* SOURCE DATA
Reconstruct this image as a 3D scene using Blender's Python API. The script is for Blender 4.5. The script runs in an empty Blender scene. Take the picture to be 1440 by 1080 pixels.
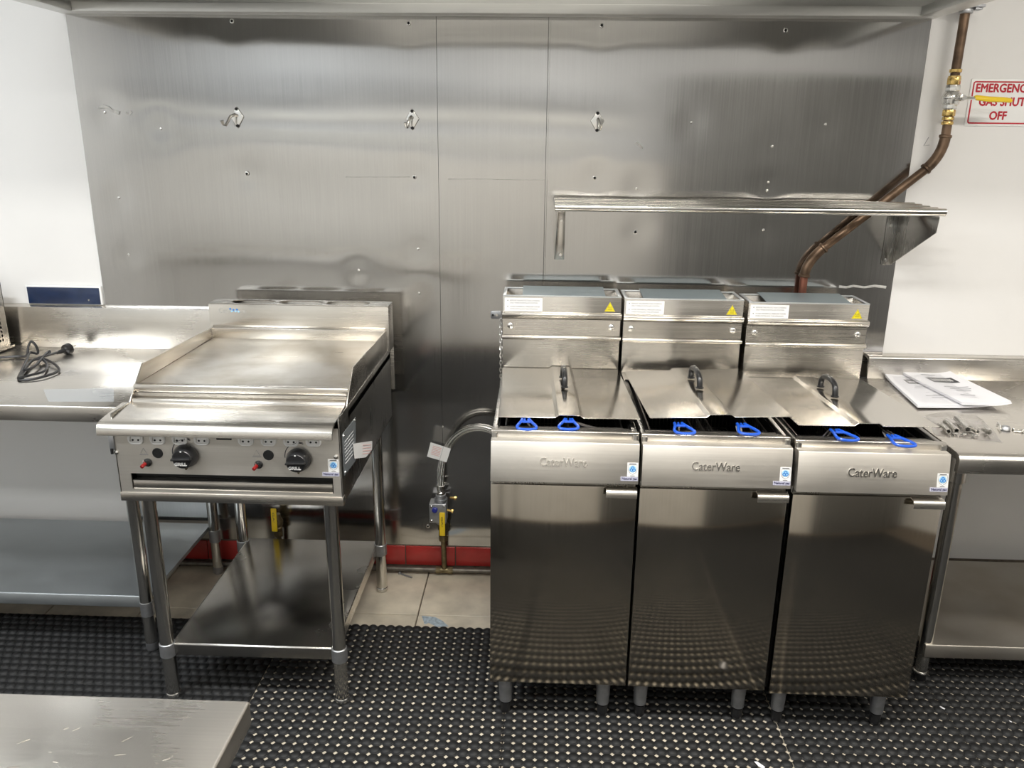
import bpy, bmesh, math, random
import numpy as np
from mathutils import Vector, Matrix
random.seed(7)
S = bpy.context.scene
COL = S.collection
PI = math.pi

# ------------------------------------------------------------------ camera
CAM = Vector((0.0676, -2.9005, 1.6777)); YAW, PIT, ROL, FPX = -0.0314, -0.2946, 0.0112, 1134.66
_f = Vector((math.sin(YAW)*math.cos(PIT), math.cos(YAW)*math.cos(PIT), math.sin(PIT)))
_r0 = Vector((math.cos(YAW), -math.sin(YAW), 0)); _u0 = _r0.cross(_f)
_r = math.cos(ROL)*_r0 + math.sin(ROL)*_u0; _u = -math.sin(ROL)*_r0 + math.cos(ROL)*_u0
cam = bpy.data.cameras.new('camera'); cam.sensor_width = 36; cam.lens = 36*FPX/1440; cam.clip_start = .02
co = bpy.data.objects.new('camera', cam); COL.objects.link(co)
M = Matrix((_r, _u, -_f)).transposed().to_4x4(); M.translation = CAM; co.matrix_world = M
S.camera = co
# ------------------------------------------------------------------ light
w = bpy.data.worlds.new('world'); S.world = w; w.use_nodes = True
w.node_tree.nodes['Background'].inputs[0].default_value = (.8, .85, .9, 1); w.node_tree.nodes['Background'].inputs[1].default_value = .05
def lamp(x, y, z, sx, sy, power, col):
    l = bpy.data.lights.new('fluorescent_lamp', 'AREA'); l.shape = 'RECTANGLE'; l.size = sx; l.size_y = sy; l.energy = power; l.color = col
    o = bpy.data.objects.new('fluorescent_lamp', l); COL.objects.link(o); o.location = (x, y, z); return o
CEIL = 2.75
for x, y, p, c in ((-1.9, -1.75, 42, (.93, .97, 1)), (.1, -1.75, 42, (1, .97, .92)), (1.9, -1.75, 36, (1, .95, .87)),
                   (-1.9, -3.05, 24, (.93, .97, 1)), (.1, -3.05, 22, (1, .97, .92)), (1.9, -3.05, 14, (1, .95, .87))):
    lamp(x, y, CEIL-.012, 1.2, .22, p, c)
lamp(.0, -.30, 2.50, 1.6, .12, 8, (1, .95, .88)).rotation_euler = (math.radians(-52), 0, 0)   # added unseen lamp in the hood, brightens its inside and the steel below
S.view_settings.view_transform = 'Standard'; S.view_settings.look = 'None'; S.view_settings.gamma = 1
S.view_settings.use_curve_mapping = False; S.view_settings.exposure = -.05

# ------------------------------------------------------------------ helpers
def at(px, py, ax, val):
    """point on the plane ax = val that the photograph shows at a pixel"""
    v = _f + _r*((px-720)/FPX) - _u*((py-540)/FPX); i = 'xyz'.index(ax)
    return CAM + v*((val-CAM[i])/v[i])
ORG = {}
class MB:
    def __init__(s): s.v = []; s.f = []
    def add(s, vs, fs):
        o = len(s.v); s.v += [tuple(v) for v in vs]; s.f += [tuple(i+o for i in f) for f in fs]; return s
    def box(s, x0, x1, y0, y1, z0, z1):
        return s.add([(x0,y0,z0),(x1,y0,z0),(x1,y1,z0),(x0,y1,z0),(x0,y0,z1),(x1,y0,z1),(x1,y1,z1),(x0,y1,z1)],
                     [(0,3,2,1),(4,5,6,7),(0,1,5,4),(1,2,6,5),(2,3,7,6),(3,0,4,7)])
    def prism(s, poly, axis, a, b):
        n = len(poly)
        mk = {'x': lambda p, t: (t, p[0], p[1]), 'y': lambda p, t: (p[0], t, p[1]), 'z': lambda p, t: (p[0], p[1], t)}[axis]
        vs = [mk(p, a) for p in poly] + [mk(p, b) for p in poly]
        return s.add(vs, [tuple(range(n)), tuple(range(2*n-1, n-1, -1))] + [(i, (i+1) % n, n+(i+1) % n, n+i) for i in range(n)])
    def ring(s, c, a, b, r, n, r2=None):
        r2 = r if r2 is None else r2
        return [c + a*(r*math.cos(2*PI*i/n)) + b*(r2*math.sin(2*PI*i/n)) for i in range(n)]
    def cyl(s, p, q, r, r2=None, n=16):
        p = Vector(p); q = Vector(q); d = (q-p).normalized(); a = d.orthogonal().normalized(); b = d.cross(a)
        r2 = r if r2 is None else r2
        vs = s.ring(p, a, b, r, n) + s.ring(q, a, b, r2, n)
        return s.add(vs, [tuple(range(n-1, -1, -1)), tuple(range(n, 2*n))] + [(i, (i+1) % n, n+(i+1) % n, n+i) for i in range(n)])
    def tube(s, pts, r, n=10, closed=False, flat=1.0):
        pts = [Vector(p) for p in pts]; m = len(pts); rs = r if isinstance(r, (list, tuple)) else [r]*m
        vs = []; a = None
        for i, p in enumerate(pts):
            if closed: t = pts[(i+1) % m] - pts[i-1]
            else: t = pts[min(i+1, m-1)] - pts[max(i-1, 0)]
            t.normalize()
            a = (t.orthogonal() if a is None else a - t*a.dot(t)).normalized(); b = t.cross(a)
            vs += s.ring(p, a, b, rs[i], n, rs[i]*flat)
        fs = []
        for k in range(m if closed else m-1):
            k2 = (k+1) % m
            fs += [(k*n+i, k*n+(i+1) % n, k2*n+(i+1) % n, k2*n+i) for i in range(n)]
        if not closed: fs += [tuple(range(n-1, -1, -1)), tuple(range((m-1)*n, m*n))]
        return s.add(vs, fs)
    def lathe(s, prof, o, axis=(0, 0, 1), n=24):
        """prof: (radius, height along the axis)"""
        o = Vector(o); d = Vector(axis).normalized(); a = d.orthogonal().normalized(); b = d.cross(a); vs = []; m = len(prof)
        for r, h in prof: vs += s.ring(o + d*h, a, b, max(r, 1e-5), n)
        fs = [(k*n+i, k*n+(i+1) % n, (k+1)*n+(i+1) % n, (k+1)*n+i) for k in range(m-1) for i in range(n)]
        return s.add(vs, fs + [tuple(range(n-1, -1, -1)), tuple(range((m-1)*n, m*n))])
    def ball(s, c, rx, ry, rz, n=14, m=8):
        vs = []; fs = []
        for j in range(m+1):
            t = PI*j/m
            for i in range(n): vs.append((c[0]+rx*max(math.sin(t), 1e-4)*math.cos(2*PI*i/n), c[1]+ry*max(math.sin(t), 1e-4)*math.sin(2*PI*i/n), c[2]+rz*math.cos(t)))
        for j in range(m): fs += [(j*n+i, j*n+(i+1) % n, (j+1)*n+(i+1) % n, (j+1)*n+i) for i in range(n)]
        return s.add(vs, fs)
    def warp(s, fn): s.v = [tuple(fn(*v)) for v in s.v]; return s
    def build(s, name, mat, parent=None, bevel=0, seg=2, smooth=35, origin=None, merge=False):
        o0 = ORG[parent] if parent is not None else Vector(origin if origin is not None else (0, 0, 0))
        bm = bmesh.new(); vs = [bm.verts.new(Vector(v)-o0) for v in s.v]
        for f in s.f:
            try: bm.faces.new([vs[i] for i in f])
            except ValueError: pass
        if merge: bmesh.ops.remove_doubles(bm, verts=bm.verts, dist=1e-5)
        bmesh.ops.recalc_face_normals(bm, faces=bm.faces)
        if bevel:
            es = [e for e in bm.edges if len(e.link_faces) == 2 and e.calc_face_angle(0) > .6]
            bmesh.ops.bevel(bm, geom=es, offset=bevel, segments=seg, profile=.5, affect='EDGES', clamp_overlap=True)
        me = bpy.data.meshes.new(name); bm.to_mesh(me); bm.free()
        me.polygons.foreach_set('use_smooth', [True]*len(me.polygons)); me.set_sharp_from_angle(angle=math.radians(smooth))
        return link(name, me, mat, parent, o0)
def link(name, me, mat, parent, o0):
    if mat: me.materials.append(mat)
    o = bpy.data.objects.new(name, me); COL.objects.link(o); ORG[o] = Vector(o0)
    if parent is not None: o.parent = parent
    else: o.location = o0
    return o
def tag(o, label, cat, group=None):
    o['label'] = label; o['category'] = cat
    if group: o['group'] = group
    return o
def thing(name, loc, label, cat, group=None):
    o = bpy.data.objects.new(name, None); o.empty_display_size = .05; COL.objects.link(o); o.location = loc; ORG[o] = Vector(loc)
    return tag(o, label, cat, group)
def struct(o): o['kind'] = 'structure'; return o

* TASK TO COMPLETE
Restate each line from the start of the listing through the line bearing "PI = math.pi" word for word. Drop the pictures.

* TASK SOLUTION
Reconstruct this image as a 3D scene using Blender's Python API. The script is for Blender 4.5. The script runs in an empty Blender scene. Take the picture to be 1440 by 1080 pixels.
import bpy, bmesh, math, random
import numpy as np
from mathutils import Vector, Matrix
random.seed(7)
S = bpy.context.scene
COL = S.collection
PI = math.pi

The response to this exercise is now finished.